To Rome with
Love
(This is a short review as published
in the October 2012 issue of The NSW
Law Society Journal).
The closing night film of the Italian Film Festival (Palace Cinemas, 21
September - 10 October) is not strictly Italian. It’s Woody Allen’s To Rome With Love, on general
release from 18 October. Set in the Eternal City, it features a large,
delightful cast of American and Italian actors, with dialogue in
English, and occasionally Italian with English subtitles.

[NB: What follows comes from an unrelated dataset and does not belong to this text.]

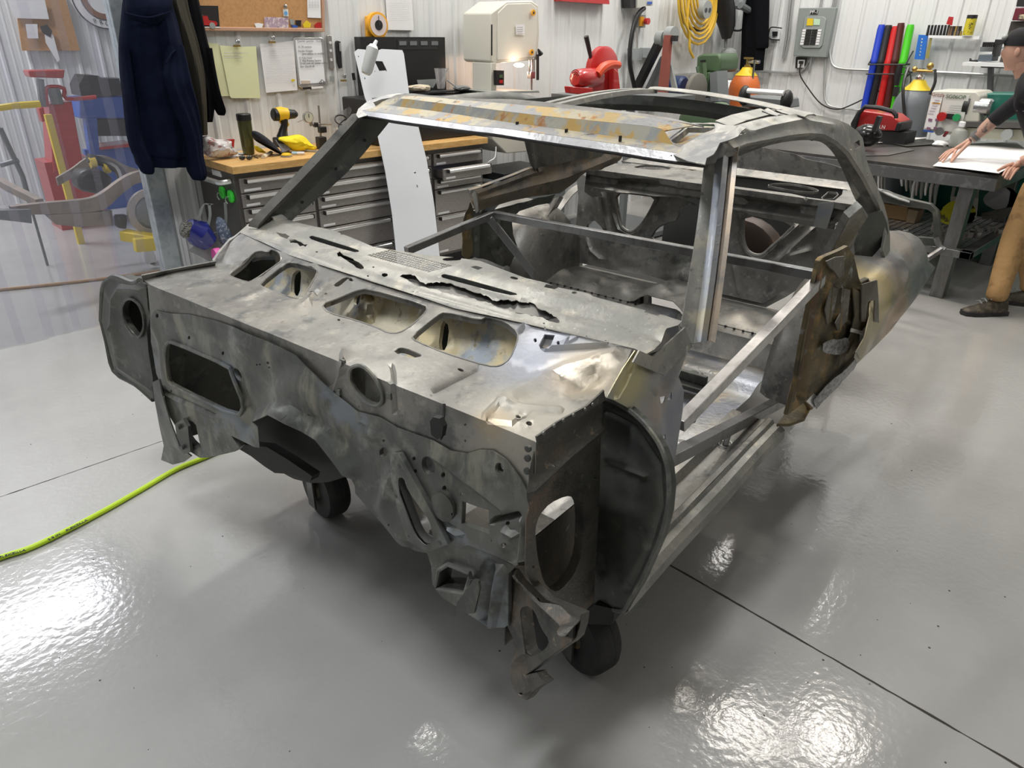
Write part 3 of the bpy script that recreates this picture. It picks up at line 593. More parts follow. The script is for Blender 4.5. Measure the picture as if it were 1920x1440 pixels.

Fans of Allen’s comedies will not be disappointed: there are plenty of
witty one-liners, piercing social observations and laugh-out-loud
moments. Allen plays Jerry, a retired record company executive
and opera producer. Judy Davis is Allen’s psychiatrist wife. Alec
Baldwin plays John, an architect revisiting Rome, where he lived as a
young man. He meets Jack (Jesse Eisenberg), and becomes involved in
Jack’s romantic life. Baldwin’s character is intriguing: he’s like a
Greek chorus, but one that interferes. Is he reliving his youth through
Jesse?
Allen’s love of European cinema is apparent: there are many references
to classic Italian cinema, especially the films of Bertolucci (with
plenty of sex and opera) and Fellini. The storyline involving a naive
young couple honeymooning in Rome is directly lifted from Fellini’s
film The White Sheik (1952).
So that’s extra fun for those in the know. To Rome With Love consists of
several stories that do not intersect, which is reminiscent of Italian
films of the 50s and 60s where different directors presented individual
stories within one “omnibus” film.
Allen also revisits issues and scenarios from his own films, including Vicky Cristina Barcelona, Midnight in
Paris, Stardust Memories, and particularly Celebrity, in a storyline featuring
Roberto Benigni as an ordinary Roman who suddenly and for no reason
becomes a celebrity, and in another story involving fabulous opera
tenor Fabio Armiliato.
To Rome With Love is not as
lovely a film as last year’s Midnight
in Paris, but it just might be funnier.